— STATED GOAL —
Extract, unchanged, each line of the listing below from its first line through the line that contains "bg.inputs[1].default_value = 16.0", inclusive, and nothing else.

>> Start

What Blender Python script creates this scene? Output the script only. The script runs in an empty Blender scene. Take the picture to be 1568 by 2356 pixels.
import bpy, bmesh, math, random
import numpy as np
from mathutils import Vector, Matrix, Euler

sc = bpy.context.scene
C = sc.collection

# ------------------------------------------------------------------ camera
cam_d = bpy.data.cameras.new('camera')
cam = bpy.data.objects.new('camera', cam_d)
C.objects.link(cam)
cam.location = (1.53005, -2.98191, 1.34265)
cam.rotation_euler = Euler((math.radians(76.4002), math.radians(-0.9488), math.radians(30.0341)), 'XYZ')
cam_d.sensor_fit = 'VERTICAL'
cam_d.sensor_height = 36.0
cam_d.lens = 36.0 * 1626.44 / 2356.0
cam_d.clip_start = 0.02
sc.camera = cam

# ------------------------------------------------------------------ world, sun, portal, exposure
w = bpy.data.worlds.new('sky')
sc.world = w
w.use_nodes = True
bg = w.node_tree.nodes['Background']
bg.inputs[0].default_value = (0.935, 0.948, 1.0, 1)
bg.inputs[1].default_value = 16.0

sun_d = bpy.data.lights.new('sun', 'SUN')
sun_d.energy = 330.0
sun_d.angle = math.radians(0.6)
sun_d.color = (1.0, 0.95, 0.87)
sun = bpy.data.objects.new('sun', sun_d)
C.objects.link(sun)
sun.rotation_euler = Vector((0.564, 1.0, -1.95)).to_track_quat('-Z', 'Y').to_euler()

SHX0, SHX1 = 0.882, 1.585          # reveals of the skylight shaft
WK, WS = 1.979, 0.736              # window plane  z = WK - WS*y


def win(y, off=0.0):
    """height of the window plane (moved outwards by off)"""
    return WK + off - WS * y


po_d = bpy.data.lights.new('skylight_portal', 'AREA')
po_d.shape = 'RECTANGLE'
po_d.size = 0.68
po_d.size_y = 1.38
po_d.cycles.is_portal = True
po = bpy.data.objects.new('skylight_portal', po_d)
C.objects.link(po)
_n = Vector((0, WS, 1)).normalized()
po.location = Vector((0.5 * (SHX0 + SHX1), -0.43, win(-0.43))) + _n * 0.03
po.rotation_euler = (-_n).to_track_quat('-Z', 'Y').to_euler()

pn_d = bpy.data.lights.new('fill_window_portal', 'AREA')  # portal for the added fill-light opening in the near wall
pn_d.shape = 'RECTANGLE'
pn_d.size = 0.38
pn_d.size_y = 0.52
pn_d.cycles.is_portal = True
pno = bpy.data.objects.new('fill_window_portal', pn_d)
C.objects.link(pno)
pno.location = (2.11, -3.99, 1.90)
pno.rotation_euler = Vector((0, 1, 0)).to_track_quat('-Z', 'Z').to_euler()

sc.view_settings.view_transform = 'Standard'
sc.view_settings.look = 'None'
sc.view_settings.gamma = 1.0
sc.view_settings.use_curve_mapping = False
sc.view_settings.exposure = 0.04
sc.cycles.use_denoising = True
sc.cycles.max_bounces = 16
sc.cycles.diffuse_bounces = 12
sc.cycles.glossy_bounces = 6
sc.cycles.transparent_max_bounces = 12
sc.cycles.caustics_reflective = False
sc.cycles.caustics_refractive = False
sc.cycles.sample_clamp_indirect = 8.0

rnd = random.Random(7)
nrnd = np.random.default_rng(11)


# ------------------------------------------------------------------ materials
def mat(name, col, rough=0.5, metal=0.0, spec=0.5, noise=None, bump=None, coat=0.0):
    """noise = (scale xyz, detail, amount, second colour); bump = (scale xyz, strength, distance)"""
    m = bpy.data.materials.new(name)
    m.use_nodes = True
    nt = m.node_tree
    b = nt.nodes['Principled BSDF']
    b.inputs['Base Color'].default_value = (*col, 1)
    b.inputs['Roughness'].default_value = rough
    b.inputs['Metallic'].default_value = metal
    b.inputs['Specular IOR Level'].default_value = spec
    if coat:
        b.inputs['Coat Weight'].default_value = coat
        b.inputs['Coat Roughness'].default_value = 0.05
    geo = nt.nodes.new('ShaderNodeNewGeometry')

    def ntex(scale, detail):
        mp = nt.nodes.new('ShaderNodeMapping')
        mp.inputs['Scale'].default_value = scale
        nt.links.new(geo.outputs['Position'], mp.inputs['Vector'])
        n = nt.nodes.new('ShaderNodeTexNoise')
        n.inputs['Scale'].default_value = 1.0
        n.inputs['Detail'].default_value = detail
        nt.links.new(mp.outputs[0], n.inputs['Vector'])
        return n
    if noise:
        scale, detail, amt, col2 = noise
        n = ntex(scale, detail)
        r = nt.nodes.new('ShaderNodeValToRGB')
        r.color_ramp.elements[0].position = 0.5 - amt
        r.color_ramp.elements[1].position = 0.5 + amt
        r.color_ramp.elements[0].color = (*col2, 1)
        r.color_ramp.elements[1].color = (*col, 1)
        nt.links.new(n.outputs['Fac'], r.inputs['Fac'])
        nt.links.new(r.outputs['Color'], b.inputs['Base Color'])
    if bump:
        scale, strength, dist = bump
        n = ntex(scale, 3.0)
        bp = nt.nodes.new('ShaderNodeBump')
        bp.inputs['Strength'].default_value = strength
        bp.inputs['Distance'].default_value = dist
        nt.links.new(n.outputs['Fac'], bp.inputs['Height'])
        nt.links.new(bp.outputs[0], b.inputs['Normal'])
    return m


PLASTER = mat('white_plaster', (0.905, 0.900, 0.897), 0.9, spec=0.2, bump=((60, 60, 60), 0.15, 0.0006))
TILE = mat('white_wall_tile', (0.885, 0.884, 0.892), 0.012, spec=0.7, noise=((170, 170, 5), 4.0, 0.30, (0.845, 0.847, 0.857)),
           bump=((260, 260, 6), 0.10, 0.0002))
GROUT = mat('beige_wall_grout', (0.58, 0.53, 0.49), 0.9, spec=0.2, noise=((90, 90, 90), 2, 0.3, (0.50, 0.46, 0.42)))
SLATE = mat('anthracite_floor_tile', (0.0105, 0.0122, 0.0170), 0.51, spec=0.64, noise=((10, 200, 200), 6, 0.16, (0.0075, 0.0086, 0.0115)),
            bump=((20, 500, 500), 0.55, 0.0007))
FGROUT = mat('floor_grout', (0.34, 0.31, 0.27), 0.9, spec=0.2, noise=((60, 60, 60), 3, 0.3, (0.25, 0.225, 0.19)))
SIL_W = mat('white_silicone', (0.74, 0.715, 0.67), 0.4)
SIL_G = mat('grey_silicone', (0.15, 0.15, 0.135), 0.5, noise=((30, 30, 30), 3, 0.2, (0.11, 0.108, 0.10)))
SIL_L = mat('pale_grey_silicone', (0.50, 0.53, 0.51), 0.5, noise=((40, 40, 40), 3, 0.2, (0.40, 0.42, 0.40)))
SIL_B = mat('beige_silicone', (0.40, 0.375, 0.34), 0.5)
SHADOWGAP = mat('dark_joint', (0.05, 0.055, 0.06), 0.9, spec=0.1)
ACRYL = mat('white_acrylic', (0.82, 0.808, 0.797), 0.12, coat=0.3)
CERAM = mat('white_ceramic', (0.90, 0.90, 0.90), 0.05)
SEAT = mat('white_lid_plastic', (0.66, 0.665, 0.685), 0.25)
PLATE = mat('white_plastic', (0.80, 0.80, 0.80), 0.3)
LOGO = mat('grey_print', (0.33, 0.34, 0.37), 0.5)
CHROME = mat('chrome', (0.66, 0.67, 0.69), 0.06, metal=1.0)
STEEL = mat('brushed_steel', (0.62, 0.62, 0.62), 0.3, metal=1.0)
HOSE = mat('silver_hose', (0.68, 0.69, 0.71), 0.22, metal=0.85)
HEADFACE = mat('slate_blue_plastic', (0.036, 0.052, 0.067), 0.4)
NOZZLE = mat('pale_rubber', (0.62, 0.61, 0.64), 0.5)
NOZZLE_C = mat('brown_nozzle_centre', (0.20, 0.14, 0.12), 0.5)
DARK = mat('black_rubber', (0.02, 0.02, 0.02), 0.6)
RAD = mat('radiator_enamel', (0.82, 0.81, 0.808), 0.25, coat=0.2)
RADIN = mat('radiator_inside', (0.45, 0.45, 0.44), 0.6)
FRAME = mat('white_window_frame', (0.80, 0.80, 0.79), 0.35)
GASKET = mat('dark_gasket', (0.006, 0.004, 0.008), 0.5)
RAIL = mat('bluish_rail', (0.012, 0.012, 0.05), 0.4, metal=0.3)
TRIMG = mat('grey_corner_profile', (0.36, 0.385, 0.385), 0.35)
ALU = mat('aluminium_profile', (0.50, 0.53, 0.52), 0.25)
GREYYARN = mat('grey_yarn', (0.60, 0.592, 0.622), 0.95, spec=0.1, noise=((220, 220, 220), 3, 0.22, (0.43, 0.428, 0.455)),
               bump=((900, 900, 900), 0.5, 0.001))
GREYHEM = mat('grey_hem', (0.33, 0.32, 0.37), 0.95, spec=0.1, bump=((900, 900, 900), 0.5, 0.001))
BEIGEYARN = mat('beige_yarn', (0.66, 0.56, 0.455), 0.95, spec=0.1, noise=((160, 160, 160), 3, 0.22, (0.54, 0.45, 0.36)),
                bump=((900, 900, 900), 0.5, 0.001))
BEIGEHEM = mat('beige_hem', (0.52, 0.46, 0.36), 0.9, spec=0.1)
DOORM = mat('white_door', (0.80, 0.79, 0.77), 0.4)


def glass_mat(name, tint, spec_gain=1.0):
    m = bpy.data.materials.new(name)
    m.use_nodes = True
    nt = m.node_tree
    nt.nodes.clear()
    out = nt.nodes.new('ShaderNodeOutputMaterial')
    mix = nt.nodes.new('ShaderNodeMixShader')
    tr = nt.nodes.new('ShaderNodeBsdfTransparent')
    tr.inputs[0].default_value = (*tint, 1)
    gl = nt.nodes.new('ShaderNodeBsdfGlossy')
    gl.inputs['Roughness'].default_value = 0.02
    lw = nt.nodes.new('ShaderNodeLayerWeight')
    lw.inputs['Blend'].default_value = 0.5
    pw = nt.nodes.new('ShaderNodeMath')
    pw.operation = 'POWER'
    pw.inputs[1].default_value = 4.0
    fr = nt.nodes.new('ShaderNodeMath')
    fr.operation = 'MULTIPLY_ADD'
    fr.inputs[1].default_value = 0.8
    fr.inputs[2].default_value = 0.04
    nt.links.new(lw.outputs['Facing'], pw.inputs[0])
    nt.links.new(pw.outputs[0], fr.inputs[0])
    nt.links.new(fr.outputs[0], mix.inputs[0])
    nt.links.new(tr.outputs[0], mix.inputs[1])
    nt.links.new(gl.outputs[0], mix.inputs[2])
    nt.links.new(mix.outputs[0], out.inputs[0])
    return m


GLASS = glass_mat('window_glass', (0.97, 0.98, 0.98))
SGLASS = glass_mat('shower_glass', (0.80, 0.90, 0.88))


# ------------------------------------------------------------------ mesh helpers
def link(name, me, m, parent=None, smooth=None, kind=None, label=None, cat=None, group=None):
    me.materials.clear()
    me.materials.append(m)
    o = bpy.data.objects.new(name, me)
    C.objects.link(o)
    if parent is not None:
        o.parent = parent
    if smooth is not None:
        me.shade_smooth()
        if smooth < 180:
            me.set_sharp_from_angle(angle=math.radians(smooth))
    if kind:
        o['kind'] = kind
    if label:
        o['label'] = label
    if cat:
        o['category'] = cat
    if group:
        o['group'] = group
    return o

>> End

— THE OUTPUT —
What Blender Python script creates this scene? Output the script only. The script runs in an empty Blender scene. Take the picture to be 1568 by 2356 pixels.
import bpy, bmesh, math, random
import numpy as np
from mathutils import Vector, Matrix, Euler

sc = bpy.context.scene
C = sc.collection

# ------------------------------------------------------------------ camera
cam_d = bpy.data.cameras.new('camera')
cam = bpy.data.objects.new('camera', cam_d)
C.objects.link(cam)
cam.location = (1.53005, -2.98191, 1.34265)
cam.rotation_euler = Euler((math.radians(76.4002), math.radians(-0.9488), math.radians(30.0341)), 'XYZ')
cam_d.sensor_fit = 'VERTICAL'
cam_d.sensor_height = 36.0
cam_d.lens = 36.0 * 1626.44 / 2356.0
cam_d.clip_start = 0.02
sc.camera = cam

# ------------------------------------------------------------------ world, sun, portal, exposure
w = bpy.data.worlds.new('sky')
sc.world = w
w.use_nodes = True
bg = w.node_tree.nodes['Background']
bg.inputs[0].default_value = (0.935, 0.948, 1.0, 1)
bg.inputs[1].default_value = 16.0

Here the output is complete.